Allan Gray’s warning for South African investors
Allan Gray portfolio manager Jithen Pillay has warned that shareholders may not reap the full rewards of the surge in precious metals prices in recent times.
This is because of the tendency for windfall gain to be eroded by poor cost discipline and expansion from mining companies.
As a result, Pillay explained that Allan Gray’s equity fund has been highly selective about the precious metals miners it includes in the portfolio.
The fund exhibits a strong preference towards mining companies with a track record of returning free cash flow to shareholders rather than pursuing expensive expansion deals or mergers.
This positioning has impacted the performance of Allan Gray’s equity fund in the short term, with the domestic component of the fund underperforming the JSE All Share Index.
The JSE All Share Index delivered a 42% return in 2025, which is the index’s best calendar year performance in two decades. The index repeatedly hit new all-time highs throughout 2025.

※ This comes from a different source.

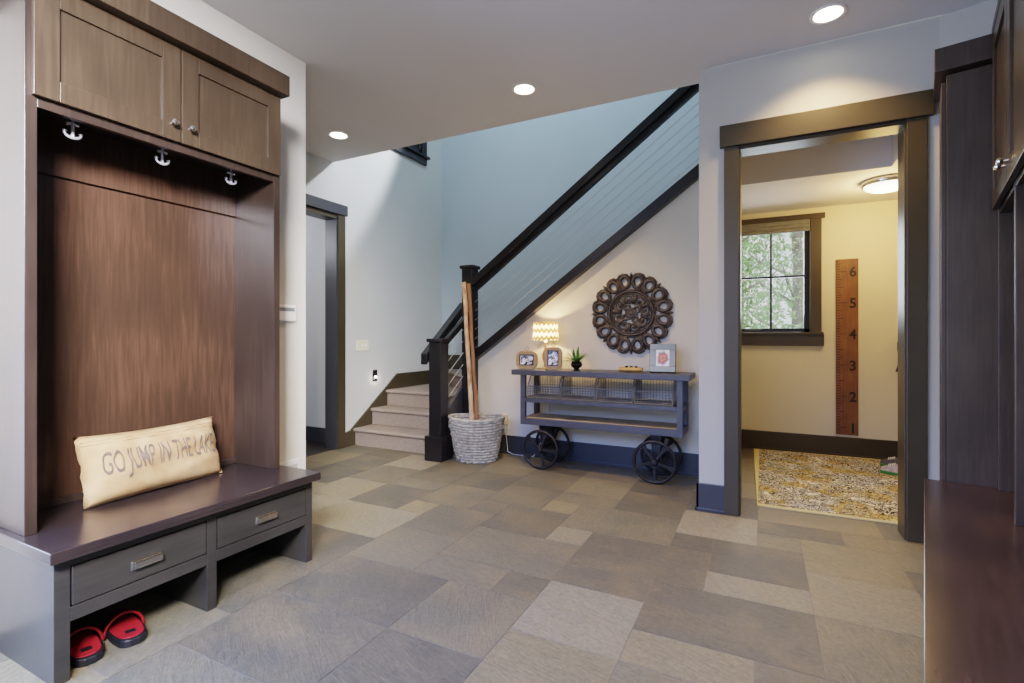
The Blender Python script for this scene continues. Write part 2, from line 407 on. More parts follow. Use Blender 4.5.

However, this performance was extremely narrow, as it was driven by a handful of precious metal mining companies that rallied strongly.
These mining companies saw their share prices more than double in 2025, with them contributing 58% of the All Share’s return for 2025.
“While we have a constructive view on the gold price over the longer term, in the short term, the price will likely be volatile amid shifting geopolitical and macroeconomic conditions,” Pillay said.
“South African gold miners also have a poor long-term track record. Historically, gold price windfalls have often been eroded by poor cost discipline and value-destructive expansion.”
The positioning of the domestic component of the equity fund forms part of the portfolio’s overall leaning towards defensive companies and sectors.
“Given current valuations, we are concerned about the prospects for absolute returns bost globally and locally,” Pillay said.
“In South Africa, a slow reform agenda, anaemic capital investment and infrastructure concerns underpin our view that meaningful economic growth will remain elusive.”
As a result, the fund’s domestic component is skewed towards defensive rand hedges, such as British American Tobacco and AB InBev.
“Where the Fund holds South African-exposed stocks, they are businesses that we believe can sustain earnings growth even in a weaker-than-expected economic environment,” Pillay said.
Mining conundrums

Allan Gray’s Pillay is not the only one to warn of the potential for investors to lose out in the surge in precious metals prices.
Coronation Top 20 fund managers Neville Chester, Nicholas Stein, and Nicholas Hops previously warned investors that increasing their exposure to gold may result in significant losses in the coming years.
They explained that this is because of the tendency for costs to follow prices higher, as mining companies invest heavily in increasing production and aggressive expansion.
For the third quarter of 2025, Coronation’s Top 20 fund underperformed its benchmark due to its underweight position in gold shares.
The fund’s only major exposure to precious metals was its holding in Northam Platinum, with it largely missing out on the surge in mining stocks.
“We note a significant investment conundrum for both gold and gold equities. Both the gold price and South African gold miners are trading at all-time highs, with commentary suggesting we are in the ‘frothy phase’ of a bull market,” the fund managers said.
Historically, the fund managers pointed out that every comparable gold bull market has been followed by a downcycle, resulting in steep losses for shareholders.
“Costs tend to follow prices higher, albeit with a lag. We expect the same from this cycle,” the fund managers said.
Typically, during commodity booms, miners increase their capex on expanding existing operations, building new mines, or granting significant salary increases to employees.
When the market turns and commodity prices plunge, this results in many having to substantially cut costs, typically in the form of job losses.
South African gold miners are notoriously sensitive to these swings due to their elevated operating costs and the steady decline in reserves.
“South African gold miners are characterised as inherently poor businesses due to being high-cost and having short mine lives that necessitate ongoing capital expenditure,” they said.
“These companies have historically been poor stewards of shareholder capital, exhibiting poor cost control, engaging in value-destructive corporate actions and failing to return cash to investors consistently.”